INFORMATION SUPPLIED -
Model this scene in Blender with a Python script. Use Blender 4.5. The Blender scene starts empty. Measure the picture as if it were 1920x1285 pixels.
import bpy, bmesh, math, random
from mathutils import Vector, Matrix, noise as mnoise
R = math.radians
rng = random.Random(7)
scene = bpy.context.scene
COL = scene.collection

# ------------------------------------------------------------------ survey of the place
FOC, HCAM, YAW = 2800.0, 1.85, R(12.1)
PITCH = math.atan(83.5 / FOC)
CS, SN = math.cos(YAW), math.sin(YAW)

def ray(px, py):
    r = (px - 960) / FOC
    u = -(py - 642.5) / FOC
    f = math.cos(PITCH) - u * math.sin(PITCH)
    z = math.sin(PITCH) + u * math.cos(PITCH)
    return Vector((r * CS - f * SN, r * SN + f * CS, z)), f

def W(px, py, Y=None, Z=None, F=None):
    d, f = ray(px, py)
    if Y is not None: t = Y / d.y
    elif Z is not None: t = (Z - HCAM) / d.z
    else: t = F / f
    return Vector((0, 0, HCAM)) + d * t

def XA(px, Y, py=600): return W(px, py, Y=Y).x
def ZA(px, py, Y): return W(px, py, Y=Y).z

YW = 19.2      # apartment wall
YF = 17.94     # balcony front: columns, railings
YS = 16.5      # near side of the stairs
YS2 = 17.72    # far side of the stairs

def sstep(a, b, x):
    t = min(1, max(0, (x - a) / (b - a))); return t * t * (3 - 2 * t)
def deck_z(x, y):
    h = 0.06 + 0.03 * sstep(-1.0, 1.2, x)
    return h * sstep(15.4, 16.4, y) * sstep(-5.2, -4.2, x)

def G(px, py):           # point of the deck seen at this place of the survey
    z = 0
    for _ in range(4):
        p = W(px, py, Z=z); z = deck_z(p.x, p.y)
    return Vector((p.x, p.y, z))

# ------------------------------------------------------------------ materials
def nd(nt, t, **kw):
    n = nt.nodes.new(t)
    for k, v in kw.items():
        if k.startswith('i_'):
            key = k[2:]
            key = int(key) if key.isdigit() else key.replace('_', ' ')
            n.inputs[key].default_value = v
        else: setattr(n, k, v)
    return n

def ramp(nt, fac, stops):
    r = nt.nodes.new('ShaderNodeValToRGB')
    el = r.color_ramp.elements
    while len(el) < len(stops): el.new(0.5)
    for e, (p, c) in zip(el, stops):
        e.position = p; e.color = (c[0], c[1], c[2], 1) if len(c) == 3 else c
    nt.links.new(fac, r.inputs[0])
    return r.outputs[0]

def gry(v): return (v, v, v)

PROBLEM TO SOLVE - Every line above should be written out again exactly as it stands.

EXPECTED OUTPUT -
Model this scene in Blender with a Python script. Use Blender 4.5. The Blender scene starts empty. Measure the picture as if it were 1920x1285 pixels.
import bpy, bmesh, math, random
from mathutils import Vector, Matrix, noise as mnoise
R = math.radians
rng = random.Random(7)
scene = bpy.context.scene
COL = scene.collection

# ------------------------------------------------------------------ survey of the place
FOC, HCAM, YAW = 2800.0, 1.85, R(12.1)
PITCH = math.atan(83.5 / FOC)
CS, SN = math.cos(YAW), math.sin(YAW)

def ray(px, py):
    r = (px - 960) / FOC
    u = -(py - 642.5) / FOC
    f = math.cos(PITCH) - u * math.sin(PITCH)
    z = math.sin(PITCH) + u * math.cos(PITCH)
    return Vector((r * CS - f * SN, r * SN + f * CS, z)), f

def W(px, py, Y=None, Z=None, F=None):
    d, f = ray(px, py)
    if Y is not None: t = Y / d.y
    elif Z is not None: t = (Z - HCAM) / d.z
    else: t = F / f
    return Vector((0, 0, HCAM)) + d * t

def XA(px, Y, py=600): return W(px, py, Y=Y).x
def ZA(px, py, Y): return W(px, py, Y=Y).z

YW = 19.2      # apartment wall
YF = 17.94     # balcony front: columns, railings
YS = 16.5      # near side of the stairs
YS2 = 17.72    # far side of the stairs

def sstep(a, b, x):
    t = min(1, max(0, (x - a) / (b - a))); return t * t * (3 - 2 * t)
def deck_z(x, y):
    h = 0.06 + 0.03 * sstep(-1.0, 1.2, x)
    return h * sstep(15.4, 16.4, y) * sstep(-5.2, -4.2, x)

def G(px, py):           # point of the deck seen at this place of the survey
    z = 0
    for _ in range(4):
        p = W(px, py, Z=z); z = deck_z(p.x, p.y)
    return Vector((p.x, p.y, z))

# ------------------------------------------------------------------ materials
def nd(nt, t, **kw):
    n = nt.nodes.new(t)
    for k, v in kw.items():
        if k.startswith('i_'):
            key = k[2:]
            key = int(key) if key.isdigit() else key.replace('_', ' ')
            n.inputs[key].default_value = v
        else: setattr(n, k, v)
    return n

def ramp(nt, fac, stops):
    r = nt.nodes.new('ShaderNodeValToRGB')
    el = r.color_ramp.elements
    while len(el) < len(stops): el.new(0.5)
    for e, (p, c) in zip(el, stops):
        e.position = p; e.color = (c[0], c[1], c[2], 1) if len(c) == 3 else c
    nt.links.new(fac, r.inputs[0])
    return r.outputs[0]

def gry(v): return (v, v, v)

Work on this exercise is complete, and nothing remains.